Tuesday, August 12, 2008

Food Enterprise

"From web-based cooperatives to public shareholding corporation, processing plants to restaurants, sustainable fisheries to union organic berry farms - our case studies make clear that there is no one pathway to local food success."

Michael Shuman (lead author), Community Food Enterprise! Local Success in a Global Marketplace., Wallace Center at Winrock International

Funded by the Gates and Kellogg Foundations and sponsored by the Wallace Center, this project identifies ten innovative local food enterprises in the U.S. Michael Shuman, author of Going Local is lead researcher and author. More cases are forthcoming.

These great examples from around the country show many variations on how to combine local food, communal ownership, joint marketing, social enterprise, and social mission. Many of these enterprises have been around for 20-30 years, thrive in university environments, and rely upon extraordinary entrepreneurs and partners, who draw inspiration from multiple sources, some familiar, some not. Don't we have any more recent examples that show promise?

Shuman says, "These enterprises have much to teach us about replicating what works and identifying untapped opportunities that can strengthen the local food movement."

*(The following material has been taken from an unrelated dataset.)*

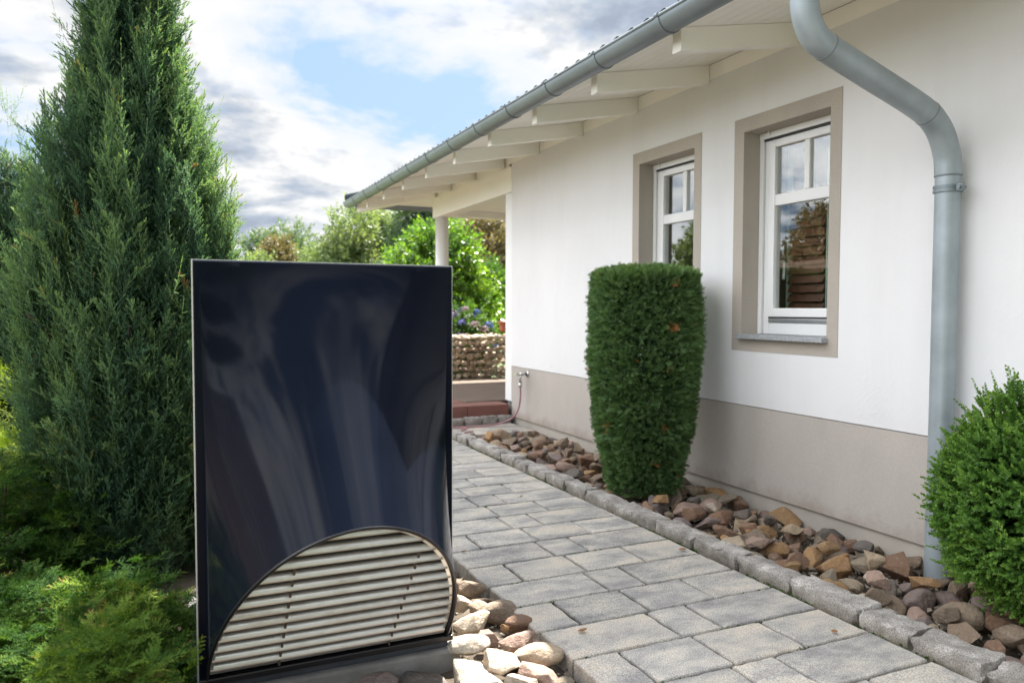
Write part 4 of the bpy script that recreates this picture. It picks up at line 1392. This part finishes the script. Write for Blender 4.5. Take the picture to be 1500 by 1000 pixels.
def spreading(x, y, rx, ry, top, label, seed, n, mat='needle2', L=.20, tilt=.35, tintc=.35, zb=-.06, name='spreading_juniper', w=.0022):
    """low mound of layered flat sprays"""
    rng = random.Random(seed); nr = np.random.default_rng(seed)
    root = empty(name, (x, y, zb))
    tag(root, label, 'ground juniper', 'spreading junipers in front of the tall juniper')
    c = Cloud()
    T = [flat_spray(rng, L * rng.uniform(.8, 1.25), 11, w, L * rng.uniform(.34, .48), 2.4) for _ in range(7)]
    nb = max(10, n // 26)
    limbs = []
    for k in range(nb):
        az = k * 2.39996
        q = math.sqrt((k + .5) / nb)
        bx, by = x + math.cos(az) * rx * q, y + math.sin(az) * ry * q
        bz = zb + (top - zb) * (1 - .85 * q ** 2.2) * rng.uniform(.40, 1.10)
        out = np.array([math.cos(az), math.sin(az), 0])
        face = np.array([rng.gauss(0, .7), rng.gauss(-.2, .7), 0]) + out * .8
        ct = rng.gauss(tintc, .17)
        m = 26
        off = nr.normal(size=(m, 3)) * np.array([.10, .10, .040]) * (L / .2 + .12)
        P = np.array([bx, by, bz]) + off
        D = face[None] + nr.normal(size=(m, 3)) * np.array([.55, .55, .18]) + np.array([0, 0, tilt])
        N = np.array([[0, 0, 1.0]]) + nr.normal(size=(m, 3)) * .35 + .3 * out[None]
        pick = nr.integers(0, 7, m)
        tint = np.clip(ct + nr.normal(size=m) * .06, 0, .75)
        for ti in range(7):
            s = pick == ti
            if s.any(): c.add(T[ti], frame_flat(D[s], N[s]), P[s], nr.uniform(.6, 1.1, s.sum()), tint[s], .38)
        if k % 23 == 5: c.add(T[0], frame_flat(D[:1], N[:1]), P[:1], np.array([.55]), np.array([1.0]), 0)
        if k % 3 == 0: limbs.append(([(x, y, zb), ((x + bx) / 2, (y + by) / 2, zb + (bz - zb) * .75), (bx, by, bz - .02)], .010, .004))
    c.build('foliage', M[mat], root)
    trunk('stem', [(x, y, zb - .05), (x + .01, y, zb + .06), (x + .02, y + .01, zb + .12)], .022, .014, root, limbs)

# the tall juniper behind the heat pump
def prof_main(t):
    z = t * 4.35
    pts = [(0, .40), (.5, .45), (1.2, .48), (1.7, .43), (2.0, .345), (2.3, .25), (2.6, .19), (2.9, .165), (3.4, .145), (3.9, .11), (4.35, .03)]
    for (a, r0), (b, r1) in zip(pts, pts[1:]):
        if a <= z <= b: return r0 + (r1 - r0) * (z - a) / (b - a)
    return .03
juniper(-.15, 4.45, 4.35, prof_main, 'tall dense blue-green juniper rising out of the frame behind the heat pump', 2, 430, 27, 1.0, 'needle', 190, 'upright junipers')
juniper(-1.12, 7.1, 2.85, lambda t: .40 * (1 - t) ** .55 * min(1, .5 + 3 * t), 'narrower dark juniper half hidden behind the tall one', 7, 110, 16, 1.1, 'needle', 60, 'upright junipers')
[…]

I look forward to the full write ups and synthesis of these cases because I'm a bit puzzled about what they teach. Of course, co-ops make a lot of sense, social entrepreneurs are magical, long-term commitment is key, viable market niches exist for local, healthy products. We may want to think more about design replications of values, principles, ownership, and entrepreneurship than any one specific example in all its wonderful uniqueness, although a terrific example is what might provide initial inspiration.

A couple of worries: Some of the case businesses seem to be more about boutique products for larger than local markets. And only a couple of the examples really address social and economic justice issues upfront -- including location in big cities.

1 comment:

Colin Austin said...

We live in a college town, complete with a farmer's market and downtown coop. We even get a box of produce every week from a local CSA farmer - an incredible young woman who has kept her small farm going through various entrepreneurial strategies. She was a grad student in public policy before she decided to go back to the land. Down the road a bit are two large poultry processing plants employing approximately 2,000 people, mostly immgrant workers from Mexico and Central America. Is there some kind of middle ground?